The level of excitement was amplified more than in most of the concerts I have attended in recent years, making certain audience archetypes more pronounced. There is the person who is an expert on the program’s pieces; the one who is an expert on the hall itself; and a personal favorite, the performer who has “worked with” everyone on stage, from conductor to oboist, and everyone in between. These eavesdropped conversations always give me something to listen to before the real show begins. And usually, I listen only hoping to glean something funny, as patrons try to impress their guests with knowledge they picked up from the program notes moments earlier (there was the guy at Handel & Haydn’s B Minor last fall, who got tripped up in his own theory about music theory’s related keys of B minor and D major).
But at this concert, I saw these blowhards in a new light, as bright as the matinee sun pouring through the hall’s windows, and very unexpected. I have never encountered an audience member who spoke ill of the performers on stage. And rarely about the people they’ve worked with, or watched previously. There was a professor behind me who said that whenever he goes to a concert nowadays, there ends up being at least one former student of his in the ensemble. Now, there was a bit of braggadocio in his statement. In just one sentence he had informed us that he goes to a lot of concerts, travels a lot, and is such a good teacher that his students go on to do great things. But nowhere in that comment did he imply that he was bothered that his students go on to the stages of the world while he has been relegated to a life of watching them. Furthermore, given that he is pleasantly surprised by the personnel listing in each program he reads, it implies, at least in part, that he does not maintain real relationships with his former students, to the point of knowing where they have ended up (or, better yet, to get comp tickets!), and therefore lives a life even further on the periphery, not quite the bridesmaid, but perhaps the photographer or caterer to a success story.

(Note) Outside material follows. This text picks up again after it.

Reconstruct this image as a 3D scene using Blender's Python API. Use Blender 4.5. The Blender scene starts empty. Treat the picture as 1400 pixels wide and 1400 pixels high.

A Buttress Upon Which the Work Might Shine
Let’s revisit the comparison to a visiting sports team. At these events, you spend a large sum of money in the hopes that fully half the professionals you are watching will have a lousy day. And you hedge your bets that it will be your favorite team’s opponent doing the suffering. What’s more, you take a tremendous risk that you could go home feeling terrible yourself, depending on the degree to which you internalize and personalize your team’s success. How different, then, is a trip to an opera, concert, or play. On these outings you have no hope other than a wonderful communal experience by all the professionals you are watching. No one has ever spent opera prices in the hopes that Tatyana gives the performance of her life while Onegin chokes just as marvelously. You go, instead, hoping for an experience in which the performers are so in sync with each other that a buttress forms, upon which the work may shine ever brighter than the last time you saw the same exact work performed live. At the arts, your team always wins.
And this is part of the reason that Sunday’s performance moved us in the audience as much as it did. The members of the LA Philharmonic worked so in tune with each other as to bring out the best in Corigliano’s work, sending it to a level I never expected, in preparing with recordings beforehand. Even more impressive, the performance allowed each performer to raise the others on stage.
I can only imagine the length of the ovation had we known at the time that Dudamel was suffering from a flu so severe it would cause him to cancel this week’s engagements with the New York Philharmonic. In the hall, we never had a clue.